═══ AVAILABLE DATA ═══
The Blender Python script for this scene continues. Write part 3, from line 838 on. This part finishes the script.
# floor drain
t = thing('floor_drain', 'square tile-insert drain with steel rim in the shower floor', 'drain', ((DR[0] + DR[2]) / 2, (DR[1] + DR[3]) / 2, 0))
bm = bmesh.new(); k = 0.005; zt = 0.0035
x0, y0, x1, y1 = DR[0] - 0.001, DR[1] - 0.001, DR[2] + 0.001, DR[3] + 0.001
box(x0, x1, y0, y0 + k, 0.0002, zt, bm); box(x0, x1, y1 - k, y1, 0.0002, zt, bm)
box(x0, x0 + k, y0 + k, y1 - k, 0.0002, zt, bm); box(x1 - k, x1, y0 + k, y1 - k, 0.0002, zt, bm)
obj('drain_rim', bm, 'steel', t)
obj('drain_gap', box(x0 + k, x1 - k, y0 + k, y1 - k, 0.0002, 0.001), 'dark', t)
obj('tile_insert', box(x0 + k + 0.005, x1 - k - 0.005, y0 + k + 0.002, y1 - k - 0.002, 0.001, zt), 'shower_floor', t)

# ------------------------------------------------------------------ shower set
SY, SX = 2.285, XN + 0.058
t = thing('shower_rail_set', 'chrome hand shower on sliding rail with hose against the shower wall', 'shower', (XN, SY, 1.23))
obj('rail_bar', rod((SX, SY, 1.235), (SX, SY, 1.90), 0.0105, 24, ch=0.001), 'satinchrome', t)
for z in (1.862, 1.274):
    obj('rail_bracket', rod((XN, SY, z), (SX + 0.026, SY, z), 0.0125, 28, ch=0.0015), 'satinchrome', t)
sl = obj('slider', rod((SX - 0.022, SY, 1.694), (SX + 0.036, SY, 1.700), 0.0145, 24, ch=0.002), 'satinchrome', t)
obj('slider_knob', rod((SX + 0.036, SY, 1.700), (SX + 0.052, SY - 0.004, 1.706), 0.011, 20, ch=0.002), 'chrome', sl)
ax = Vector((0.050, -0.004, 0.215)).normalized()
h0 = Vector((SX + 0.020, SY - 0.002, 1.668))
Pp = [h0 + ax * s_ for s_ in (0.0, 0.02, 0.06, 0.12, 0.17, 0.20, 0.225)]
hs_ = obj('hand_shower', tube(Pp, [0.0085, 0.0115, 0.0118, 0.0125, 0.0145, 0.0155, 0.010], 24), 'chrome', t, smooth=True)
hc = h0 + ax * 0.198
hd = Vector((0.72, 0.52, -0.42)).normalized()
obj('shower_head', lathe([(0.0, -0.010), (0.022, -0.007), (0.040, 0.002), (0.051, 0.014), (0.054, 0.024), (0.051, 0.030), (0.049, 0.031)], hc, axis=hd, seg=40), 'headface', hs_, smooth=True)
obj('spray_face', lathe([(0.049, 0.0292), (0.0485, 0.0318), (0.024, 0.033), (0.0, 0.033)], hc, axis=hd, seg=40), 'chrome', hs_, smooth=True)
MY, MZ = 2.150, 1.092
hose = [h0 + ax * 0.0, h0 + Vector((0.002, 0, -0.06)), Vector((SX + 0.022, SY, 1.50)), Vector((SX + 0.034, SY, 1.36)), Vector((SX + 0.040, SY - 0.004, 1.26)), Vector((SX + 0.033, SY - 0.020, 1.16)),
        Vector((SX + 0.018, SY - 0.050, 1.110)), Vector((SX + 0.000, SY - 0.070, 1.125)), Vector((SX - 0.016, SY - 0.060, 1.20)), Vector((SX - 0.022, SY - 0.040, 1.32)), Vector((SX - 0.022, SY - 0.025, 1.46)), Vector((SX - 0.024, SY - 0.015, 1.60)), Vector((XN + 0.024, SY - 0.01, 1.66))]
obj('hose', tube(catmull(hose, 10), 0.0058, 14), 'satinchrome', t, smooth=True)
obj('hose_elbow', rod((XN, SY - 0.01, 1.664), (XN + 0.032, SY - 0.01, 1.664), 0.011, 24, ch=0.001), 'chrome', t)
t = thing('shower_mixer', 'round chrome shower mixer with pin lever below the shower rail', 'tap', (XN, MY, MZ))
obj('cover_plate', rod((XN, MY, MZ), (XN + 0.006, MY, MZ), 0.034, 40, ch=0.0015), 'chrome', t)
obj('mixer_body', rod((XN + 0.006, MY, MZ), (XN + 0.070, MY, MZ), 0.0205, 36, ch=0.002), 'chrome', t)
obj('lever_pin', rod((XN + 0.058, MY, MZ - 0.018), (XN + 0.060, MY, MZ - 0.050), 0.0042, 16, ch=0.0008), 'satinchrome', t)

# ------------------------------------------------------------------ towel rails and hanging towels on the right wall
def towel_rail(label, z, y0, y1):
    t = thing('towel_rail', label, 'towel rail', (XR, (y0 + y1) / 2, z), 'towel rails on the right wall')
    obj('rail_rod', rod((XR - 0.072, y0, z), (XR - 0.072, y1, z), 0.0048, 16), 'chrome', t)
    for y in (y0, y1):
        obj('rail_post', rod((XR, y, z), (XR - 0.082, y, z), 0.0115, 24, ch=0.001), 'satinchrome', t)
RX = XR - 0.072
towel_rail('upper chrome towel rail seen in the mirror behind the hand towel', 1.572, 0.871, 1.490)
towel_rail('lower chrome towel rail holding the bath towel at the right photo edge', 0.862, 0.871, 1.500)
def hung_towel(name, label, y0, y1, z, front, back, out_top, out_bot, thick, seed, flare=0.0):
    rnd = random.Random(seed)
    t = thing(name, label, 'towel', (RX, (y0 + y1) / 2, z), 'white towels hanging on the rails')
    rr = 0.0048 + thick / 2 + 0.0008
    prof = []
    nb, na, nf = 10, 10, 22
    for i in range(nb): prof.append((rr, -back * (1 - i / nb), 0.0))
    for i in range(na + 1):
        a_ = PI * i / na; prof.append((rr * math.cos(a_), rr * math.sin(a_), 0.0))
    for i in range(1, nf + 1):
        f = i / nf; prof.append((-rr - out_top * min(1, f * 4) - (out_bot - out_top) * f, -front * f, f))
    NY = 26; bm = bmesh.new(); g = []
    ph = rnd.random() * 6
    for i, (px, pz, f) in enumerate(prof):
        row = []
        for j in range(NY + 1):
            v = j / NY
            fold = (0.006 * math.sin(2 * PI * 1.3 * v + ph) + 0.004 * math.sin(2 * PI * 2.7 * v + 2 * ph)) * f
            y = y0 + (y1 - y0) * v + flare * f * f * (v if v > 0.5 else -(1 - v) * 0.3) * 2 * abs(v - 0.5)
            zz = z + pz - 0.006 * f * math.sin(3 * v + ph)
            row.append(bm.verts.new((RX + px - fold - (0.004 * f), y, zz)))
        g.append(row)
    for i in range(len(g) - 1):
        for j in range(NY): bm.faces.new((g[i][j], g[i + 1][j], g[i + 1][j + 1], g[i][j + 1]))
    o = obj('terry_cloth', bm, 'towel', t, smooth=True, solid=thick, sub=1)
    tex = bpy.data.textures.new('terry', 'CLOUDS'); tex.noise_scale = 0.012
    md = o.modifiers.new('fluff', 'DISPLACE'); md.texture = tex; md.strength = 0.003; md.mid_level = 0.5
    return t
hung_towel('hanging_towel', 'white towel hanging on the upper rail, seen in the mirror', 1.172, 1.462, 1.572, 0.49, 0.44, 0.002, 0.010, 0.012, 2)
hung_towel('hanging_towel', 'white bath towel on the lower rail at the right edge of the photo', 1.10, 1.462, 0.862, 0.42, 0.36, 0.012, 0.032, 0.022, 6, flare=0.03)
═══
WHAT YOU NEED TO DO:
Make an exact copy of every line in the data.

THE RESPONSE:
The Blender Python script for this scene continues. Write part 3, from line 838 on. This part finishes the script.
# floor drain
t = thing('floor_drain', 'square tile-insert drain with steel rim in the shower floor', 'drain', ((DR[0] + DR[2]) / 2, (DR[1] + DR[3]) / 2, 0))
bm = bmesh.new(); k = 0.005; zt = 0.0035
x0, y0, x1, y1 = DR[0] - 0.001, DR[1] - 0.001, DR[2] + 0.001, DR[3] + 0.001
box(x0, x1, y0, y0 + k, 0.0002, zt, bm); box(x0, x1, y1 - k, y1, 0.0002, zt, bm)
box(x0, x0 + k, y0 + k, y1 - k, 0.0002, zt, bm); box(x1 - k, x1, y0 + k, y1 - k, 0.0002, zt, bm)
obj('drain_rim', bm, 'steel', t)
obj('drain_gap', box(x0 + k, x1 - k, y0 + k, y1 - k, 0.0002, 0.001), 'dark', t)
obj('tile_insert', box(x0 + k + 0.005, x1 - k - 0.005, y0 + k + 0.002, y1 - k - 0.002, 0.001, zt), 'shower_floor', t)

# ------------------------------------------------------------------ shower set
SY, SX = 2.285, XN + 0.058
t = thing('shower_rail_set', 'chrome hand shower on sliding rail with hose against the shower wall', 'shower', (XN, SY, 1.23))
obj('rail_bar', rod((SX, SY, 1.235), (SX, SY, 1.90), 0.0105, 24, ch=0.001), 'satinchrome', t)
for z in (1.862, 1.274):
    obj('rail_bracket', rod((XN, SY, z), (SX + 0.026, SY, z), 0.0125, 28, ch=0.0015), 'satinchrome', t)
sl = obj('slider', rod((SX - 0.022, SY, 1.694), (SX + 0.036, SY, 1.700), 0.0145, 24, ch=0.002), 'satinchrome', t)
obj('slider_knob', rod((SX + 0.036, SY, 1.700), (SX + 0.052, SY - 0.004, 1.706), 0.011, 20, ch=0.002), 'chrome', sl)
ax = Vector((0.050, -0.004, 0.215)).normalized()
h0 = Vector((SX + 0.020, SY - 0.002, 1.668))
Pp = [h0 + ax * s_ for s_ in (0.0, 0.02, 0.06, 0.12, 0.17, 0.20, 0.225)]
hs_ = obj('hand_shower', tube(Pp, [0.0085, 0.0115, 0.0118, 0.0125, 0.0145, 0.0155, 0.010], 24), 'chrome', t, smooth=True)
hc = h0 + ax * 0.198
hd = Vector((0.72, 0.52, -0.42)).normalized()
obj('shower_head', lathe([(0.0, -0.010), (0.022, -0.007), (0.040, 0.002), (0.051, 0.014), (0.054, 0.024), (0.051, 0.030), (0.049, 0.031)], hc, axis=hd, seg=40), 'headface', hs_, smooth=True)
obj('spray_face', lathe([(0.049, 0.0292), (0.0485, 0.0318), (0.024, 0.033), (0.0, 0.033)], hc, axis=hd, seg=40), 'chrome', hs_, smooth=True)
MY, MZ = 2.150, 1.092
hose = [h0 + ax * 0.0, h0 + Vector((0.002, 0, -0.06)), Vector((SX + 0.022, SY, 1.50)), Vector((SX + 0.034, SY, 1.36)), Vector((SX + 0.040, SY - 0.004, 1.26)), Vector((SX + 0.033, SY - 0.020, 1.16)),
        Vector((SX + 0.018, SY - 0.050, 1.110)), Vector((SX + 0.000, SY - 0.070, 1.125)), Vector((SX - 0.016, SY - 0.060, 1.20)), Vector((SX - 0.022, SY - 0.040, 1.32)), Vector((SX - 0.022, SY - 0.025, 1.46)), Vector((SX - 0.024, SY - 0.015, 1.60)), Vector((XN + 0.024, SY - 0.01, 1.66))]
obj('hose', tube(catmull(hose, 10), 0.0058, 14), 'satinchrome', t, smooth=True)
obj('hose_elbow', rod((XN, SY - 0.01, 1.664), (XN + 0.032, SY - 0.01, 1.664), 0.011, 24, ch=0.001), 'chrome', t)
t = thing('shower_mixer', 'round chrome shower mixer with pin lever below the shower rail', 'tap', (XN, MY, MZ))
obj('cover_plate', rod((XN, MY, MZ), (XN + 0.006, MY, MZ), 0.034, 40, ch=0.0015), 'chrome', t)
obj('mixer_body', rod((XN + 0.006, MY, MZ), (XN + 0.070, MY, MZ), 0.0205, 36, ch=0.002), 'chrome', t)
obj('lever_pin', rod((XN + 0.058, MY, MZ - 0.018), (XN + 0.060, MY, MZ - 0.050), 0.0042, 16, ch=0.0008), 'satinchrome', t)

# ------------------------------------------------------------------ towel rails and hanging towels on the right wall
def towel_rail(label, z, y0, y1):
    t = thing('towel_rail', label, 'towel rail', (XR, (y0 + y1) / 2, z), 'towel rails on the right wall')
    obj('rail_rod', rod((XR - 0.072, y0, z), (XR - 0.072, y1, z), 0.0048, 16), 'chrome', t)
    for y in (y0, y1):
        obj('rail_post', rod((XR, y, z), (XR - 0.082, y, z), 0.0115, 24, ch=0.001), 'satinchrome', t)
RX = XR - 0.072
towel_rail('upper chrome towel rail seen in the mirror behind the hand towel', 1.572, 0.871, 1.490)
towel_rail('lower chrome towel rail holding the bath towel at the right photo edge', 0.862, 0.871, 1.500)
def hung_towel(name, label, y0, y1, z, front, back, out_top, out_bot, thick, seed, flare=0.0):
    rnd = random.Random(seed)
    t = thing(name, label, 'towel', (RX, (y0 + y1) / 2, z), 'white towels hanging on the rails')
    rr = 0.0048 + thick / 2 + 0.0008
    prof = []
    nb, na, nf = 10, 10, 22
    for i in range(nb): prof.append((rr, -back * (1 - i / nb), 0.0))
    for i in range(na + 1):
        a_ = PI * i / na; prof.append((rr * math.cos(a_), rr * math.sin(a_), 0.0))
    for i in range(1, nf + 1):
        f = i / nf; prof.append((-rr - out_top * min(1, f * 4) - (out_bot - out_top) * f, -front * f, f))
    NY = 26; bm = bmesh.new(); g = []
    ph = rnd.random() * 6
    for i, (px, pz, f) in enumerate(prof):
        row = []
        for j in range(NY + 1):
            v = j / NY
            fold = (0.006 * math.sin(2 * PI * 1.3 * v + ph) + 0.004 * math.sin(2 * PI * 2.7 * v + 2 * ph)) * f
            y = y0 + (y1 - y0) * v + flare * f * f * (v if v > 0.5 else -(1 - v) * 0.3) * 2 * abs(v - 0.5)
            zz = z + pz - 0.006 * f * math.sin(3 * v + ph)
            row.append(bm.verts.new((RX + px - fold - (0.004 * f), y, zz)))
        g.append(row)
    for i in range(len(g) - 1):
        for j in range(NY): bm.faces.new((g[i][j], g[i + 1][j], g[i + 1][j + 1], g[i][j + 1]))
    o = obj('terry_cloth', bm, 'towel', t, smooth=True, solid=thick, sub=1)
    tex = bpy.data.textures.new('terry', 'CLOUDS'); tex.noise_scale = 0.012
    md = o.modifiers.new('fluff', 'DISPLACE'); md.texture = tex; md.strength = 0.003; md.mid_level = 0.5
    return t
hung_towel('hanging_towel', 'white towel hanging on the upper rail, seen in the mirror', 1.172, 1.462, 1.572, 0.49, 0.44, 0.002, 0.010, 0.012, 2)
hung_towel('hanging_towel', 'white bath towel on the lower rail at the right edge of the photo', 1.10, 1.462, 0.862, 0.42, 0.36, 0.012, 0.032, 0.022, 6, flare=0.03)